The Indian government is putting serious money behind the effort. On July 16, 2026, the government authorized an additional 1.28 trillion rupees ($13.3 billion) to fund semiconductor design, production machinery, and supply-chain infrastructure.
Prime Minister Narendra Modi is counting on Tata to reduce India's reliance on imported chips. Right now, the country buys almost all of its semiconductors from abroad. Getting a domestic industry off the ground is a national priority, and the price tag keeps growing.
What This Means for Your Portfolio
For investors, the story here is not about one delay or one older node. It is about the sheer difficulty of starting a chip industry from nothing - and the government spending that tries to overcome it.
Why does it matter? India is a huge and growing market for chips, from cars and phones to industrial equipment. But the country has no real chip manufacturing base today. Every delay at Tata pushes back the day when Indian companies can buy chips made at home instead of importing them.
That creates opportunity and risk.

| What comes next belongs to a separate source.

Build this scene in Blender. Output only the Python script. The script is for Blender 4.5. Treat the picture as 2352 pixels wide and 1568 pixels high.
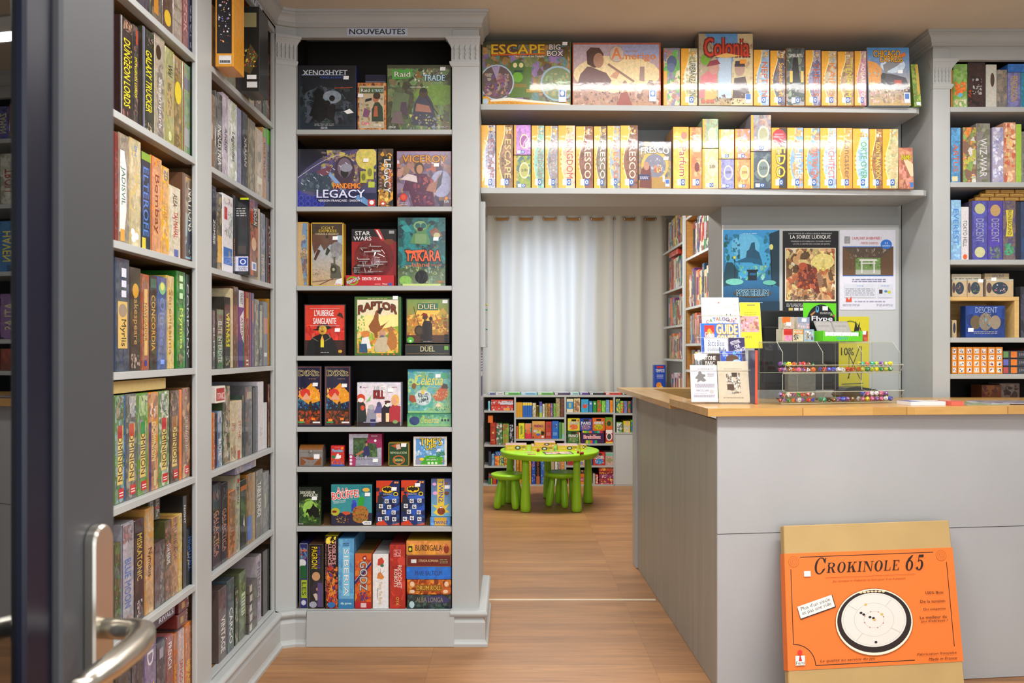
import bpy, math, random
from mathutils import Vector as V3
for o in list(bpy.data.objects): bpy.data.objects.remove(o, do_unlink=True)
scn = bpy.context.scene
COL = scn.collection
# ------------------------------------------------------------------ camera
F, CX, CY, H = 1900.0, 1176.0, 805.0, 1.335      # focal length in px, principal point, eye height
cam = bpy.data.cameras.new('camera'); camo = bpy.data.objects.new('camera', cam); COL.objects.link(camo)
camo.location = (0, 0, H); camo.rotation_euler = (math.pi/2, 0, 0)
cam.sensor_width = 36; cam.lens = F/2352*36; cam.shift_y = (CY-784)/2352
cam.clip_start = .02
cam.dof.use_dof = True; cam.dof.focus_distance = 4.0; cam.dof.aperture_fstop = 10.0
scn.camera = camo
# ------------------------------------------------------------------ view, world, lights
scn.view_settings.view_transform = 'Standard'; scn.view_settings.look = 'None'
scn.view_settings.gamma = 1; scn.view_settings.use_curve_mapping = False
scn.view_settings.exposure = 0.0
w = bpy.data.worlds.new('world'); scn.world = w; w.use_nodes = True
w.node_tree.nodes['Background'].inputs[0].default_value = (.62, .74, 1, 1)
w.node_tree.nodes['Background'].inputs[1].default_value = 1.0
def area(name, loc, rot, sx, sy, power, col):
    l = bpy.data.lights.new(name, 'AREA'); l.shape = 'RECTANGLE'; l.size = sx; l.size_y = sy
    l.energy = power; l.color = col
    o = bpy.data.objects.new(name, l); o.location = loc; o.rotation_euler = rot; COL.objects.link(o); return o
WARM = (1, .96, .9); NEUT = (1, .985, .96); COOL = (.74, .85, 1)
CEIL = 2.875
area('tube_light_shelves', (1.15, 3.38, 2.80), (0, 0, 0), 2.1, .1, 21, NEUT)
area('tube_light_front', (1.25, 2.1, CEIL-.075), (0, 0, 0), 2.3, .16, 58, NEUT)
area('tube_light_left', (-.3, 1.6, CEIL-.075), (0, 0, math.pi/2), 1.5, .16, 36, NEUT)
area('tube_light_rear', (.6, -.1, CEIL-.075), (0, 0, 0), 2.3, .16, 46, NEUT)
area('fill_light_behind_camera', (.9, -1.42, 1.5), (math.radians(90), 0, 0), 3.6, 2.4, 60, (.84, .92, 1))  # added soft cool fill behind the camera; the rear wall has no window
area('tube_light_back_room', (.3, 6.6, CEIL-.075), (0, 0, 0), 1.6, .5, 88, WARM)
area('window_daylight', (.34, 8.86, 1.75), (math.radians(-90), 0, 0), 1.15, 1.6, 14, (.52, .7, 1))

# ------------------------------------------------------------------ helpers
def X(px, Y): return (px-CX)*Y/F
def Z(py, Y): return H-(py-CY)*Y/F
def lin(c):
    c = c/255.0
    return c/12.92 if c <= .04045 else ((c+.055)/1.055)**2.4
def hx(s, a=.3):
    if isinstance(s, tuple): return s
    if len(s) == 3: r, g, b = [int(ch*2, 16) for ch in s]
    else: r, g, b = int(s[:2], 16), int(s[2:4], 16), int(s[4:6], 16)
    return (lin(r), lin(g), lin(b), a)
def mat(name, col=(.5, .5, .5), rough=.5, metal=0, noise=0, nscale=8, bump=0, bscale=60, coat=0, spec=.5, trans=0, stretch=(1, 1, 1), ior=1.45):
    m = bpy.data.materials.new(name); m.use_nodes = True; nt = m.node_tree; N = nt.nodes; L = nt.links
    b = N['Principled BSDF']
    c = hx(col) if isinstance(col, str) else tuple(col)+(1,)
    c = (c[0], c[1], c[2], 1)
    b.inputs['Base Color'].default_value = c; b.inputs['Roughness'].default_value = rough
    b.inputs['Metallic'].default_value = metal; b.inputs['Coat Weight'].default_value = coat
    b.inputs['Specular IOR Level'].default_value = spec; b.inputs['IOR'].default_value = ior
    b.inputs['Transmission Weight'].default_value = trans
    tc = N.new('ShaderNodeTexCoord'); mp = N.new('ShaderNodeMapping'); L.new(tc.outputs['Object'], mp.inputs[0])
    mp.inputs['Scale'].default_value = stretch
    if noise:
        n = N.new('ShaderNodeTexNoise'); n.inputs['Scale'].default_value = nscale; n.inputs['Detail'].default_value = 5
        L.new(mp.outputs[0], n.inputs['Vector'])
        r = N.new('ShaderNodeMapRange'); L.new(n.outputs['Fac'], r.inputs[0]); r.inputs[1].default_value = .3; r.inputs[2].default_value = .7
        r.inputs[3].default_value = 1-noise; r.inputs[4].default_value = 1+noise
        mx = N.new('ShaderNodeVectorMath'); mx.operation = 'SCALE'; mx.inputs[0].default_value = c[:3]
        L.new(r.outputs[0], mx.inputs['Scale']); L.new(mx.outputs[0], b.inputs['Base Color'])
    if bump:
        n2 = N.new('ShaderNodeTexNoise'); n2.inputs['Scale'].default_value = bscale; n2.inputs['Detail'].default_value = 4
        L.new(mp.outputs[0], n2.inputs['Vector'])
        bp = N.new('ShaderNodeBump'); bp.inputs['Strength'].default_value = bump; bp.inputs['Distance'].default_value = .004
        L.new(n2.outputs['Fac'], bp.inputs['Height']); L.new(bp.outputs[0], b.inputs['Normal'])
    return m
def printed(name, rough, coat, bump, det=.55, bscale=22):
    m = bpy.data.materials.new(name); m.use_nodes = True; nt = m.node_tree; N = nt.nodes; L = nt.links
    b = N['Principled BSDF']; at = N.new('ShaderNodeAttribute'); at.attribute_name = 'Col'
    tc = N.new('ShaderNodeTexCoord')
    n = N.new('ShaderNodeTexNoise'); n.inputs['Scale'].default_value = 75; n.inputs['Detail'].default_value = 9
    n.inputs['Roughness'].default_value = .72
    L.new(tc.outputs['Object'], n.inputs['Vector'])
    mc = N.new('ShaderNodeMix'); mc.data_type = 'RGBA'; mc.inputs[0].default_value = .35; L.new(n.outputs['Fac'], mc.inputs[6]); L.new(n.outputs['Color'], mc.inputs[7])
    sb = N.new('ShaderNodeVectorMath'); sb.operation = 'SUBTRACT'; L.new(mc.outputs[2], sb.inputs[0]); sb.inputs[1].default_value = (.5, .5, .5)
    ma = N.new('ShaderNodeMath'); ma.operation = 'MULTIPLY'; L.new(at.outputs['Alpha'], ma.inputs[0]); ma.inputs[1].default_value = det*4.4
    sc = N.new('ShaderNodeVectorMath'); sc.operation = 'SCALE'; L.new(sb.outputs[0], sc.inputs[0]); L.new(ma.outputs[0], sc.inputs['Scale'])
    ad = N.new('ShaderNodeVectorMath'); ad.operation = 'ADD'; L.new(sc.outputs[0], ad.inputs[0]); ad.inputs[1].default_value = (1, 1, 1)
    mu = N.new('ShaderNodeVectorMath'); mu.operation = 'MULTIPLY'; L.new(ad.outputs[0], mu.inputs[0]); L.new(at.outputs['Color'], mu.inputs[1])
    mxx = N.new('ShaderNodeVectorMath'); mxx.operation = 'MAXIMUM'; L.new(mu.outputs[0], mxx.inputs[0]); mxx.inputs[1].default_value = (.003, .003, .003)
    L.new(mxx.outputs[0], b.inputs['Base Color'])
    b.inputs['Roughness'].default_value = rough; b.inputs['Coat Weight'].default_value = coat; b.inputs['Coat Roughness'].default_value = .06
    if bump:
        n2 = N.new('ShaderNodeTexNoise'); n2.inputs['Scale'].default_value = bscale; n2.inputs['Detail'].default_value = 3
        n2.inputs['Distortion'].default_value = 1.5
        L.new(tc.outputs['Object'], n2.inputs['Vector'])
        bp = N.new('ShaderNodeBump'); bp.inputs['Strength'].default_value = bump; bp.inputs['Distance'].default_value = .0035
        L.new(n2.outputs['Fac'], bp.inputs['Height']); L.new(bp.outputs[0], b.inputs['Normal']); L.new(bp.outputs[0], b.inputs['Coat Normal'])
    return m
M = {}
M['card'] = printed('printed_card', .38, .15, 0)
M['wrap'] = printed('shrink_wrapped_card', .3, .6, .1, bscale=14)
M['paper'] = printed('printed_paper', .6, 0, 0, .3)
M['grey'] = mat('grey_paint', 'b3b6b5', .42, noise=.04, nscale=4, bump=.05, bscale=90)
M['wallgrey'] = mat('wall_grey_paint', 'a9acab', .6, noise=.03, nscale=3)
M['lgrey'] = mat('light_grey_board', 'c2c5c4', .5)
M['ceil'] = mat('beige_ceiling_paint', 'd2c8b8', .8, noise=.03, nscale=3)
M['pine'] = mat('brown_pine', '7c5c3a', .5, noise=.25, nscale=7, stretch=(1, 1, 9))
M['dark'] = mat('dark_back_panel', '1e1813', .7, noise=.2)
M['lwood'] = mat('pale_pine', 'dcb676', .45, noise=.1, nscale=8, stretch=(1, 6, 6))
M['rod'] = mat('honey_wood_rod', 'b8864a', .35, noise=.15, nscale=12, stretch=(1, 8, 8))
M['steel'] = mat('brushed_steel', 'c4bfb4', .28, metal=1)
M['chrome'] = mat('chrome', 'd8d8d8', .15, metal=1)
M['black'] = mat('black_plastic', '17181a', .35)
M['white'] = mat('white_label', 'f4f2ee', .5)
M['green'] = mat('lime_green_plastic', '9ad426', .32, coat=.2)
M['plastic'] = mat('plain_plastic', 'cccccc', .4)
M['door'] = mat('dark_grey_door_paint', '46474b', .45, noise=.03)
M['gasket'] = mat('dark_blue_gasket', '0a0c22', .3)
M['cork'] = mat('cork', 'b98a50', .8, noise=.2, nscale=80)
M['cardboard'] = mat('brown_cardboard', 'b99b66', .7, noise=.05, nscale=6, bump=.1, bscale=40)
M['tube'] = mat('lamp_housing', 'e8e8e4', .5)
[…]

Companies in the global chip supply chain - equipment makers, design software firms, materials suppliers - could benefit from years of Indian government spending. At the same time, a slower ramp in India means demand for imported chips stays higher longer, which is good for established chipmakers in Taiwan, South Korea, and the U.S.
For your portfolio, the lesson is in the timeline. Government-backed projects like this take years, often longer than promised. Betting on a quick breakthrough in Indian chipmaking is probably a bet that will take a while to pay off.
But the billions being poured in are real, and they are not going away. The companies that supply the tools and know-how for these long, hard projects are often the ones that come out ahead - even when the headlines focus on delays.